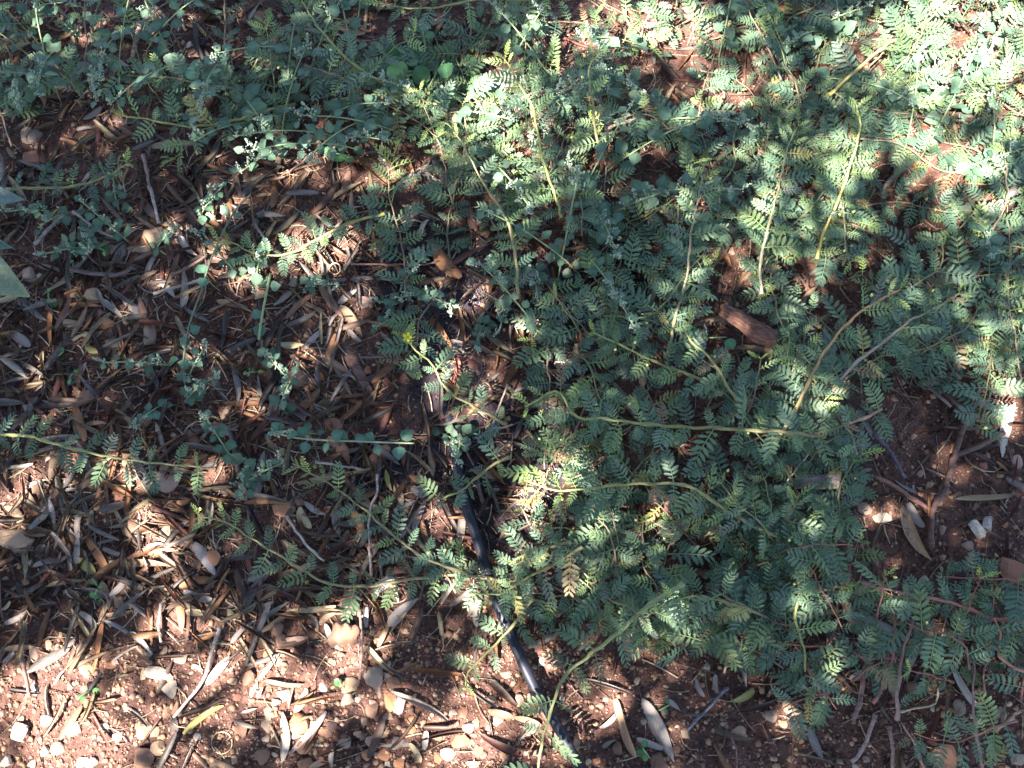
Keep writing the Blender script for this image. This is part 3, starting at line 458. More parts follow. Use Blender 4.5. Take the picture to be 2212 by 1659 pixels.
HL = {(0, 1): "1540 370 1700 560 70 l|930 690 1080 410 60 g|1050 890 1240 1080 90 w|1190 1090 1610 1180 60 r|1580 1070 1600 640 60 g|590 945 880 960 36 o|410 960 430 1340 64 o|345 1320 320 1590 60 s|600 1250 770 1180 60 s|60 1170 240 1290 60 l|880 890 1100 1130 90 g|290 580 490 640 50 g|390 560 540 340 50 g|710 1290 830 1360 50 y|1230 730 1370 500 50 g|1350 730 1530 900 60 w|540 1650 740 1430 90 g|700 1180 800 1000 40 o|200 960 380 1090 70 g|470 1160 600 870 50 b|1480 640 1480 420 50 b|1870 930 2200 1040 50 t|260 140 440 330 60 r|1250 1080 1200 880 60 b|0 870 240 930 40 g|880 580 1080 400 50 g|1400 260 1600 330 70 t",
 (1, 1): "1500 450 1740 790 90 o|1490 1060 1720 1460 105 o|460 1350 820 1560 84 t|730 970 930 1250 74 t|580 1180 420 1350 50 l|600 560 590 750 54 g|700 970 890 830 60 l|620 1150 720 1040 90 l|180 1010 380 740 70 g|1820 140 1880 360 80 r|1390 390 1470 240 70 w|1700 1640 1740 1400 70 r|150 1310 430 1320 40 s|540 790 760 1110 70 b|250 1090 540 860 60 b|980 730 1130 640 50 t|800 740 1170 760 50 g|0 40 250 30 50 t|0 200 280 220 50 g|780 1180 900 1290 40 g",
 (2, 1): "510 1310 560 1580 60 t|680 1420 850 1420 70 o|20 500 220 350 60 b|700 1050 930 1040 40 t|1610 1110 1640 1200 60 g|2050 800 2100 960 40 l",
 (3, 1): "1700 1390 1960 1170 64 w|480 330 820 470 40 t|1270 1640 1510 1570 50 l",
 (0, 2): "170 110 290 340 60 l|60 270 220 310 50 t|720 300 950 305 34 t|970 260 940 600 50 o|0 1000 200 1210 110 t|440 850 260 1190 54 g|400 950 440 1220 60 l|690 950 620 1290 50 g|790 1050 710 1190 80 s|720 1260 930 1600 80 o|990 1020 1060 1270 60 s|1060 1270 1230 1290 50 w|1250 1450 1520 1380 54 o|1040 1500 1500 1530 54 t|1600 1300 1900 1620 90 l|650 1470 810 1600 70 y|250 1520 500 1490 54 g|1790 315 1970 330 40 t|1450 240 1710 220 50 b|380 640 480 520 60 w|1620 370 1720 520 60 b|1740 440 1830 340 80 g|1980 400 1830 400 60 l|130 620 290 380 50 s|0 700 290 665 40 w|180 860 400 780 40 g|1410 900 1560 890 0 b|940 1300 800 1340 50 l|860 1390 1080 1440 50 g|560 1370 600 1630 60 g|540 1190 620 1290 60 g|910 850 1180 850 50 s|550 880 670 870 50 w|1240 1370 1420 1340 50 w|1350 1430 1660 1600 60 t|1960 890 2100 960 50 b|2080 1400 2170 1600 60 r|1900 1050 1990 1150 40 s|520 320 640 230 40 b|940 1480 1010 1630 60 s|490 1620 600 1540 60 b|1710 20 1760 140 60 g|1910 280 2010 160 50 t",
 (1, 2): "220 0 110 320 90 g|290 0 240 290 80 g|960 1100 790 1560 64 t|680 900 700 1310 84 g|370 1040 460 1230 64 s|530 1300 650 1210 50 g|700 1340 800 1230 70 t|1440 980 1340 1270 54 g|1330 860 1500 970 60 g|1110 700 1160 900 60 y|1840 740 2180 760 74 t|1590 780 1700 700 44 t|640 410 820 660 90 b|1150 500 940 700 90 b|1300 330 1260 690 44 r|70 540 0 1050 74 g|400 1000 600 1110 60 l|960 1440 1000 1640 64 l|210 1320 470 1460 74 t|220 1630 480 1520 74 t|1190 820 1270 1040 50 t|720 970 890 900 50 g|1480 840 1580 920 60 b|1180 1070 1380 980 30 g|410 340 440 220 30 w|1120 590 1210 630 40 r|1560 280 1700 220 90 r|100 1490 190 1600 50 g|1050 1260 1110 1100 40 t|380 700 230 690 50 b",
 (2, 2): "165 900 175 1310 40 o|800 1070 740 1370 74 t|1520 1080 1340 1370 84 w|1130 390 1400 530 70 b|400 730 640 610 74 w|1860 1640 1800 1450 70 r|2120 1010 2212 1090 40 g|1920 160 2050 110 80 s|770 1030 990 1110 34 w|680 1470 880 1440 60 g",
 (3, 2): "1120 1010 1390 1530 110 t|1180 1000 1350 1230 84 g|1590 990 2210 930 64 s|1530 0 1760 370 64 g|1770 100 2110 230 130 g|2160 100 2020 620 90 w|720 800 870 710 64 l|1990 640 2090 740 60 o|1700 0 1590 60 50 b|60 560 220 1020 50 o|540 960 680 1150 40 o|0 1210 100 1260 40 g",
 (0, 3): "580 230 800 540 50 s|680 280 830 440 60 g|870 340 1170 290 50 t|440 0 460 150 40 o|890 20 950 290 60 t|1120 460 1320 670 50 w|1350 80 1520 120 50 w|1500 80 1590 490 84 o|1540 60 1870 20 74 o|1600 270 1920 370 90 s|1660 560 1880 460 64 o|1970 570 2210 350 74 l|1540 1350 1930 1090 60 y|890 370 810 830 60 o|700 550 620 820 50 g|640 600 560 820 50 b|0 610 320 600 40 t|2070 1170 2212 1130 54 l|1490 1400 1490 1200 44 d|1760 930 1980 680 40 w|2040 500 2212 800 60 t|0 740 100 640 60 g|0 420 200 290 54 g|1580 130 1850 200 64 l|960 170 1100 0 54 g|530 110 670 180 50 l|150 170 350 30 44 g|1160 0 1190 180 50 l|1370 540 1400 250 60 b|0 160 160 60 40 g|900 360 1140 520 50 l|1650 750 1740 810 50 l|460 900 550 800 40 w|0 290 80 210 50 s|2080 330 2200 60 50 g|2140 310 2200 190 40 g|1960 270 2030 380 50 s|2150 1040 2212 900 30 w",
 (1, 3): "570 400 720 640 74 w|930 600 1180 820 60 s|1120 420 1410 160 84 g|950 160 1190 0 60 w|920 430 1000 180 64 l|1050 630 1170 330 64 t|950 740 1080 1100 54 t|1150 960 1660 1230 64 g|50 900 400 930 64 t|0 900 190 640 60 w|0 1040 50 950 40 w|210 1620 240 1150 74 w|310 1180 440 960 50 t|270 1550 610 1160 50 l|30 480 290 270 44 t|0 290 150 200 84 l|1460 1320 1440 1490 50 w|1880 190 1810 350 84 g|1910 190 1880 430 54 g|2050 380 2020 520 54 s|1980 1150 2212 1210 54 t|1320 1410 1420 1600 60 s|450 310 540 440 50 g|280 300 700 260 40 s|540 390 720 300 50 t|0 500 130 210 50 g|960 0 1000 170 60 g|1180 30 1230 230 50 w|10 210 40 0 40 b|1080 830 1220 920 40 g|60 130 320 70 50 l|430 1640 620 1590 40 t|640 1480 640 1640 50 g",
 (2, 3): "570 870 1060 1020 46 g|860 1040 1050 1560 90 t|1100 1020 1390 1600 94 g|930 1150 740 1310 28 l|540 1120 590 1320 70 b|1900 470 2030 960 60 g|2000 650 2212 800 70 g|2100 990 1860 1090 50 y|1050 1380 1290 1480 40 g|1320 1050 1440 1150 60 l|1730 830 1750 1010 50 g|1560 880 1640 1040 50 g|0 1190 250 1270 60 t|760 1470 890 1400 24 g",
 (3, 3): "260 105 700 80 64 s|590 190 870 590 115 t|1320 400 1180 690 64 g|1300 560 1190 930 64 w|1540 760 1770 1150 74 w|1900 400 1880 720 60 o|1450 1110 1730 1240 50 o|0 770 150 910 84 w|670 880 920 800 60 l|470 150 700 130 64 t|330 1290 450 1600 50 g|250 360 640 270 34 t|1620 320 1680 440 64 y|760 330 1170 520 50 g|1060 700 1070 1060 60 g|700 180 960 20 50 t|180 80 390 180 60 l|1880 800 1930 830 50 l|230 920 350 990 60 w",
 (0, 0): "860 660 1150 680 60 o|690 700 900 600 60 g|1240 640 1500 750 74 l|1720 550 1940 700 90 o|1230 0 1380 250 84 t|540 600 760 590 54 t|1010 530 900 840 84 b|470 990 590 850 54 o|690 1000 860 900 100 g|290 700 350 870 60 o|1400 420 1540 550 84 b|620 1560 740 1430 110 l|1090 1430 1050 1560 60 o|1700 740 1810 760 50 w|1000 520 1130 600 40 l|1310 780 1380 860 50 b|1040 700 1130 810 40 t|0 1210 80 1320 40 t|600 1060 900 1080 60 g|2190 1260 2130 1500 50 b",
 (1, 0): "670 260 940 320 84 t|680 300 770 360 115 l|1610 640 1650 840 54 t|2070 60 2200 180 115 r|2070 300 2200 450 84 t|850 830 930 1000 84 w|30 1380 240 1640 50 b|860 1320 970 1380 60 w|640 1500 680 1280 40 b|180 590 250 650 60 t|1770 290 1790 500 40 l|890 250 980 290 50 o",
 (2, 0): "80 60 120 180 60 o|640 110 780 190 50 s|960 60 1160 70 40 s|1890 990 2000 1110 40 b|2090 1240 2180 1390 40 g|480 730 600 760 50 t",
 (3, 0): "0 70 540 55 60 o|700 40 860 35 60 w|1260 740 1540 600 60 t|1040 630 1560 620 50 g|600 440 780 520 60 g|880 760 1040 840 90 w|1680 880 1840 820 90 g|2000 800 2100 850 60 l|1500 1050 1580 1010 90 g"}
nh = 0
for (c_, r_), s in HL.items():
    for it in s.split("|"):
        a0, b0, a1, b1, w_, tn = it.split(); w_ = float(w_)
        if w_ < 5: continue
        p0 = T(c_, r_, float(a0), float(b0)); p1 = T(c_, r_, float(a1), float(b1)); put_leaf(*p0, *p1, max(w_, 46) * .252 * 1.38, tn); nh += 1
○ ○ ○
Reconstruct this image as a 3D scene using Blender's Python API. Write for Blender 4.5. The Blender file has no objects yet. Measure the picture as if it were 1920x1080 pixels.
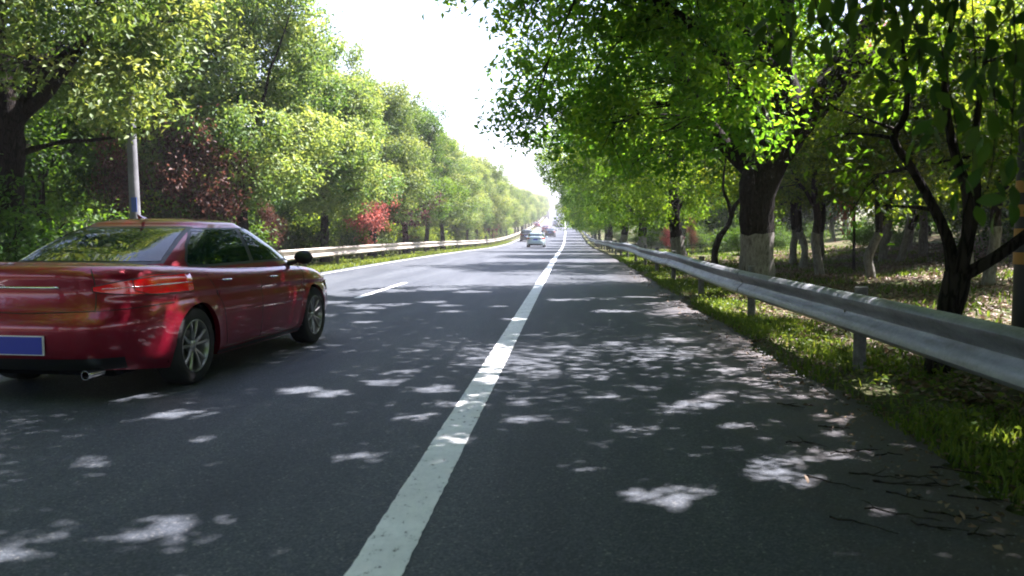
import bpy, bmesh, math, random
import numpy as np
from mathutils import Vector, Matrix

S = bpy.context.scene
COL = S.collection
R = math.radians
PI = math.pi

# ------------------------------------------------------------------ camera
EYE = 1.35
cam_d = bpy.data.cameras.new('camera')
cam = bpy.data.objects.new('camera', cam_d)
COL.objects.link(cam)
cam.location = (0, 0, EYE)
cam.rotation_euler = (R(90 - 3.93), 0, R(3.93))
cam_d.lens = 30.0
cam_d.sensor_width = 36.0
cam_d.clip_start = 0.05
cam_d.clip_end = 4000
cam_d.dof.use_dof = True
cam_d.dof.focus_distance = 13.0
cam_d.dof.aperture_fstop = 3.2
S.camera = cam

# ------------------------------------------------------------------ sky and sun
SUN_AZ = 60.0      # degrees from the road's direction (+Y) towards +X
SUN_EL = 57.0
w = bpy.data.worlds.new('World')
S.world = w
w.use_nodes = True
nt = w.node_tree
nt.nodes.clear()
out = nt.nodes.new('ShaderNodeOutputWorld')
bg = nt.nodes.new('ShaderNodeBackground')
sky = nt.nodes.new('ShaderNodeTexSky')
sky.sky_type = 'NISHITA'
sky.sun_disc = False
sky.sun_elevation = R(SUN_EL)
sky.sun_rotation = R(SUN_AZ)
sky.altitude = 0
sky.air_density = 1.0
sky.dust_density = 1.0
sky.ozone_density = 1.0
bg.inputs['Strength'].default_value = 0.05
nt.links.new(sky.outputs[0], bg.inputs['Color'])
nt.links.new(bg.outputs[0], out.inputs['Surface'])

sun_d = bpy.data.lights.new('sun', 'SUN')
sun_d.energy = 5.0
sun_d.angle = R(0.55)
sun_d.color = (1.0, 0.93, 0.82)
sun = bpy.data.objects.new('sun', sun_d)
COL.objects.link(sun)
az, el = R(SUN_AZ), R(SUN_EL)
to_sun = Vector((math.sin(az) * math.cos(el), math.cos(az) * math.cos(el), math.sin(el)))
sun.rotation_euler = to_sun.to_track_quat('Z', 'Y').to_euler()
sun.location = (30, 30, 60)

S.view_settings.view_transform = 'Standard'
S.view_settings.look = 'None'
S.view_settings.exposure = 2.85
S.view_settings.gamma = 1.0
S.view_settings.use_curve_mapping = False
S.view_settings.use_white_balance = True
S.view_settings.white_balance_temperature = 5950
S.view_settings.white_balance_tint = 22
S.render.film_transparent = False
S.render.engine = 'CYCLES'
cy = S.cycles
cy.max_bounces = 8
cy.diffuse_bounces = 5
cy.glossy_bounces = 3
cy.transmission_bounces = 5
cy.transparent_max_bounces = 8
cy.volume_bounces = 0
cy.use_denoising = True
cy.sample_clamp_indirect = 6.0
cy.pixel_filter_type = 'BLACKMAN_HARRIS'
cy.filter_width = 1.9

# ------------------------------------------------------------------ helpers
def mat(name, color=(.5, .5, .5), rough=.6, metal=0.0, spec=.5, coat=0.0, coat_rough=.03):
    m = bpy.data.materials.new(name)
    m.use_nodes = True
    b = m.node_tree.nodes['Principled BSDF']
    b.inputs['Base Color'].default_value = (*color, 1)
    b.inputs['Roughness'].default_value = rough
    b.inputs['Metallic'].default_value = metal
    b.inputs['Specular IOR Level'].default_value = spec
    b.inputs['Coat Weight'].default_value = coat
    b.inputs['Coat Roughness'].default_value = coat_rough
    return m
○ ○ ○
Task brief => Make an exact copy of the lines from the one that contains "Reconstruct this image" through the one that contains "S.camera = cam", both included, and no other lines. Pictures are skipped.

Finished task =>
Reconstruct this image as a 3D scene using Blender's Python API. Write for Blender 4.5. The Blender file has no objects yet. Measure the picture as if it were 1920x1080 pixels.
import bpy, bmesh, math, random
import numpy as np
from mathutils import Vector, Matrix

S = bpy.context.scene
COL = S.collection
R = math.radians
PI = math.pi

# ------------------------------------------------------------------ camera
EYE = 1.35
cam_d = bpy.data.cameras.new('camera')
cam = bpy.data.objects.new('camera', cam_d)
COL.objects.link(cam)
cam.location = (0, 0, EYE)
cam.rotation_euler = (R(90 - 3.93), 0, R(3.93))
cam_d.lens = 30.0
cam_d.sensor_width = 36.0
cam_d.clip_start = 0.05
cam_d.clip_end = 4000
cam_d.dof.use_dof = True
cam_d.dof.focus_distance = 13.0
cam_d.dof.aperture_fstop = 3.2
S.camera = cam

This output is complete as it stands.